8-96/2238- Safiyye Bintu Ebî Ubeyd, Resûlullah (aleyhissalâtu vesselâm)’ın zevce-i pâklerinden naklen anlatıyor: “Resûlulah (aleyhissalâtu vesselâm) buyurdular ki: “Kim bir arrâfa (kâhine) gelir, birşeyler sorar ve söylediklerine de (inanıp) onu tasdik ederse, kırk gün namazı kabul edilmez.”

8-97-98/2239- Hz. Âişe (radıyallâhu anhâ) anlatıyor: “Hz. Peygamber (aleyhissalâtu vesselâm)’e (yahudîler tarafından) sihir yapıldı. Öyle ki, Resûlullah (aleyhissalâtu vesselâm) yapmadığı bir şeyi yaptım vehmine düşüyordu. Bir gün benim yanımda iken Allah’a dua etti, sonra tekrar dua etti. Ve dedi ki:”Ey Âişe, hissettin mi, sorduğum hususta Allah bana fetva verdi?””Hangi hususta Ey Allah’ın Resûlü?” dedim.”İki kişi bana gelip, biri başucumda, diğeri de ayak tarafımda oturdu. Biri diğerine:”Bu zatın rahatsızlığı nedir?” dedi. Öbürü:”Büyüdür!” dedi. Önceki tekrar sordu:

“Kim büyüledi?” Diğeri:”Lebîd İbnu’l-A’sam adındaki Benî Züreykli bir yahudî” diye cevap verdi. Öbürü:”Büyüyü neye yaptı?” dedi. Arkadaşı:”Bir tarakla saç döküntüsüne ve bir de erkek hurma tomurcuğunun içine!” cevabını verdi. Diğeri:”Pekala, şimdi nerede?” diye sordu. Arkadaşı:”Zervân kuyusunda!” cevabını verdi.”Bunun üzerine Resûlullah (aleyhissalâtu vesselâm) Ashâbından bir grupla birlikte (radıyallâhu anhüm) kuyuya gitti, ona baktı, kuyunun üzerinde bir hurma vardı. Sonra benim yanıma dönüp:”Ey Âişe! Allah’a yemin olsun, kuyunun suyu sanki kına ıslatılmış gibi (bulanık) ve (o kuyu ile sulanan) hurma ağaçlarının başları da sanki şeytanların başları gibiydi!” dedi. Ben:”Ey Allah’ın Resûlü! Onu (kuyudan) çıkardın mı?” diye sordum.”Hayır” dedi ve ilave etti:”Bana gelince, Allah bana âfiyet lûtfetti ve şifa verdi. Ben ondan halka bir şer gelmesine sebep olmaktan korktum!”Resûlullah onun gömülmesini emretti ve yere gömüldü”.

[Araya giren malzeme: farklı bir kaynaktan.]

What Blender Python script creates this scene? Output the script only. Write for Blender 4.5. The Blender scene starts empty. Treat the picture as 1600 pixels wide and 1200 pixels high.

8-109/2250- İbnu Abbas (radıyallâhu anhümâ) anlatıyor: “Resûlullah (aleyhissalâtu vesselâm) buyurdular ki: “Suyu deve gibi bir solukta içmeyin. İki-üç solukta (dinlene dinlene) için. Su içerken besmele çekin. Bitirince de Allah’a hamdedin.”